For charitable organizations, the board may be composed of members with particular skill sets to contribute to the success of the group. For example, an attorney, an accountant, a marketing guru, a technology expert, a development professional. Each of these bring important expertise to the table. Other organizations may not need professional skills on the board, but may instead expect each of their board members to bring in a specific dollar amount each year. Some groups will have a give, get, or get off policy, expecting board members to donate from their own pockets (give), or attract donor dollars from outside (get) or get off the board to make room for someone who can.
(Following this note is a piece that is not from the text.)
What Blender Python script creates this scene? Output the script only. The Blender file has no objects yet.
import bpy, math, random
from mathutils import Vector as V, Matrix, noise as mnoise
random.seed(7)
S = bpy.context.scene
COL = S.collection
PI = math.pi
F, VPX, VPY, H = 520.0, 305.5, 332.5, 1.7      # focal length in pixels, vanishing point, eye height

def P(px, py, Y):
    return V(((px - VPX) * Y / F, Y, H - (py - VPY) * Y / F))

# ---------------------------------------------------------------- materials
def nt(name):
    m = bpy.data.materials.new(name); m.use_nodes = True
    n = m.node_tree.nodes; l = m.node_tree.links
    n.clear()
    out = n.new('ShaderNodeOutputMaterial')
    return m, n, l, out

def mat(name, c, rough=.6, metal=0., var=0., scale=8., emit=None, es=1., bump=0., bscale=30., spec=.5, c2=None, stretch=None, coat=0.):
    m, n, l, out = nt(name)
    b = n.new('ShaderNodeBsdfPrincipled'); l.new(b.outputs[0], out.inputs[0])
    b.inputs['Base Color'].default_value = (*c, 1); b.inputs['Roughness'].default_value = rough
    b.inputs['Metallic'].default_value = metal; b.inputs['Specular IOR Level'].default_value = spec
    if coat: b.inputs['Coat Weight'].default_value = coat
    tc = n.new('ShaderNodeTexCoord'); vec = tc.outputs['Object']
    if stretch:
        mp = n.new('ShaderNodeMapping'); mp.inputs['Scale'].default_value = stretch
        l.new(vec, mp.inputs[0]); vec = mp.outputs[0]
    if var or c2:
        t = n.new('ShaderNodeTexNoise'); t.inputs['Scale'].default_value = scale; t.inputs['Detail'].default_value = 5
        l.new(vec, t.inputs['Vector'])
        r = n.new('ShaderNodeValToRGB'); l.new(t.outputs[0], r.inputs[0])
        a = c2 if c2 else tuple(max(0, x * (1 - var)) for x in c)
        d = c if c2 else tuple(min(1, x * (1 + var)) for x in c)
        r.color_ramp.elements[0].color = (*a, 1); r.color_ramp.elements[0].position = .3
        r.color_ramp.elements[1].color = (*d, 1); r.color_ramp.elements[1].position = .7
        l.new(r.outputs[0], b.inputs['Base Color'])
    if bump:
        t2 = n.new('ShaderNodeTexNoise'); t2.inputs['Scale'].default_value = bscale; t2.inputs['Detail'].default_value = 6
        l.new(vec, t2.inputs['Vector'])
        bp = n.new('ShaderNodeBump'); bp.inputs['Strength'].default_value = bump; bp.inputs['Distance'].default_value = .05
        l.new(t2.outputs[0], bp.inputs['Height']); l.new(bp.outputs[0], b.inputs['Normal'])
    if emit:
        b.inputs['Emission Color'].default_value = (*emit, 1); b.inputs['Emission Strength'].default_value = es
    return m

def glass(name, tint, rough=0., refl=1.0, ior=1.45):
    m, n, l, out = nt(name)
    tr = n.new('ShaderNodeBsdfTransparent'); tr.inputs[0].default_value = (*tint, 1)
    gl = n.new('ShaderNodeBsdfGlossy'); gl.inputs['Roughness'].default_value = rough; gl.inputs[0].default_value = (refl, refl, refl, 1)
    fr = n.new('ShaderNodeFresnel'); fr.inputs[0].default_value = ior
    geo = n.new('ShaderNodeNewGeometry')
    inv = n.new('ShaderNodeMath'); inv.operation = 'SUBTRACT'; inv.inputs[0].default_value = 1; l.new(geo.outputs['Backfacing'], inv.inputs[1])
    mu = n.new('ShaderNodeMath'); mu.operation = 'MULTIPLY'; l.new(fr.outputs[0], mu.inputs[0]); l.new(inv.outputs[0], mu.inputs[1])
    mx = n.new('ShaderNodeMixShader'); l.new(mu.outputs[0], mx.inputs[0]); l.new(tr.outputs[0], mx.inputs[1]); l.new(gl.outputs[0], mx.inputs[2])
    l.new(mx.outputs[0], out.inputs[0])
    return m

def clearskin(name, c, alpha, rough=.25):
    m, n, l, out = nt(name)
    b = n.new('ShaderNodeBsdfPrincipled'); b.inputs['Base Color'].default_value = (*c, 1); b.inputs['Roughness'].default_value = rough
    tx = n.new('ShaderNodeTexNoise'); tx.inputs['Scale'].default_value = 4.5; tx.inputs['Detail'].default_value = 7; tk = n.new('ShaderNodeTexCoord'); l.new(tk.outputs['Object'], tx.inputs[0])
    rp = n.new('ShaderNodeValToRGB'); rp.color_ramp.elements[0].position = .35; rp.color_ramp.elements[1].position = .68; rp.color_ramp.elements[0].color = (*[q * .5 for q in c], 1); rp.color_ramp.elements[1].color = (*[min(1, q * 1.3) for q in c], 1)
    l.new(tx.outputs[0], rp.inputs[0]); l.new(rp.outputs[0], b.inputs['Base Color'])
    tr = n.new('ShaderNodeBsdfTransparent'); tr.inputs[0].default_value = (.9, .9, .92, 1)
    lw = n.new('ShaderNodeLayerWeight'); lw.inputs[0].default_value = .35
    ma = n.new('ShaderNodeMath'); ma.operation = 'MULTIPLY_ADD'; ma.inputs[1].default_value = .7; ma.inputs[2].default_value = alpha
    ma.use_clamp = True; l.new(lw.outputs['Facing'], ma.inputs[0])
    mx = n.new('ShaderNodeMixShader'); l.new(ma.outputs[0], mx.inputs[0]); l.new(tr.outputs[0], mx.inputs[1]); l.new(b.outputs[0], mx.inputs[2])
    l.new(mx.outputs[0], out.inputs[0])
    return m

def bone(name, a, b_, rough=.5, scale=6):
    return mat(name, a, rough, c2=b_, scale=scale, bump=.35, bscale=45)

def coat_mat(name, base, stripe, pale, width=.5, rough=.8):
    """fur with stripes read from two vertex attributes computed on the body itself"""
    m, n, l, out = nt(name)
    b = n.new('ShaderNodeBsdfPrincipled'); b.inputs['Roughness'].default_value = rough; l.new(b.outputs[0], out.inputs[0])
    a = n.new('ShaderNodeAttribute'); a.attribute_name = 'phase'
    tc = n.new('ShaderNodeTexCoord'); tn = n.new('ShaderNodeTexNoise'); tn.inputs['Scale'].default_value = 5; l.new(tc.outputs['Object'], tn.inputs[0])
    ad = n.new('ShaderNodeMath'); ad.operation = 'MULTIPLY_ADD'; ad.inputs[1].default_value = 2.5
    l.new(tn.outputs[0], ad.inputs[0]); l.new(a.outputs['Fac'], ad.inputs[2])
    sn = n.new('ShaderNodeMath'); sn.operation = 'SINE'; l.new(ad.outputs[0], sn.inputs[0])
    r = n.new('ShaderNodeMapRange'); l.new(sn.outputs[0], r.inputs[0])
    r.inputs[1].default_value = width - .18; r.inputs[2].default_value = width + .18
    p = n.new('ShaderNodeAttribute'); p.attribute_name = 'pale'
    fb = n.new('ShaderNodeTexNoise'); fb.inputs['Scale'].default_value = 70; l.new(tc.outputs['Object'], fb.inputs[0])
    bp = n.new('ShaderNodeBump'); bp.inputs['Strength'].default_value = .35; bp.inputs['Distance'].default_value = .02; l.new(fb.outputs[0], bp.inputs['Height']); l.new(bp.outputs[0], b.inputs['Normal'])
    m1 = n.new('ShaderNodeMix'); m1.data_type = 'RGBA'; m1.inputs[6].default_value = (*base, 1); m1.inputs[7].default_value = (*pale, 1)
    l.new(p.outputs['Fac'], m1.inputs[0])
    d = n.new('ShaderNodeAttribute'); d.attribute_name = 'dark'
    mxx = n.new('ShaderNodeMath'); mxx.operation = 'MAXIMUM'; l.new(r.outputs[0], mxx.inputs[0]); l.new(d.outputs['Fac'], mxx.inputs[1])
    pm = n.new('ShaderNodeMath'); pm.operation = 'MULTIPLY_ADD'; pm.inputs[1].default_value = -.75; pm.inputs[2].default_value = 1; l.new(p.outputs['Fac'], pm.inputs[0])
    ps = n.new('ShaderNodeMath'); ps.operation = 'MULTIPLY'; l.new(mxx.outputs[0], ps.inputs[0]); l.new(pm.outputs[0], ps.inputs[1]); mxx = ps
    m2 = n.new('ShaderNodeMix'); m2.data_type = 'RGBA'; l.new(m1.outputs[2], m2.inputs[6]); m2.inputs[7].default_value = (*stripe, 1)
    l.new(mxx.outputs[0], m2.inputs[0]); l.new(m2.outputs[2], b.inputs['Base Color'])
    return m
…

So how are boards actually composed? There are a number of sources that must be considered when establishing or changing a board. First, check your state laws for any requirements they may have regarding non-profit boards. Second, review your bylaws to make sure you are acting in compliance with them. Boards may be elected, appointed, or ex officio. This last type of board, ex officio, is often misunderstood.

To be ex officio does not mean 'non-voting,' as is commonly assumed. It simply means that one is a member of a board because of a particular office one holds. For example, if an organization's bylaws or articles of organization/incorporation name the composition of the board to be the "Deans of the Architecture Schools of the member Universities," then each of those Deans sit on the board only because he or she serves in that capacity in the University. When she or he no longer holds the Deanship, they will no longer serve on the board. So, a board member's voting status is unrelated to their ex-officio status.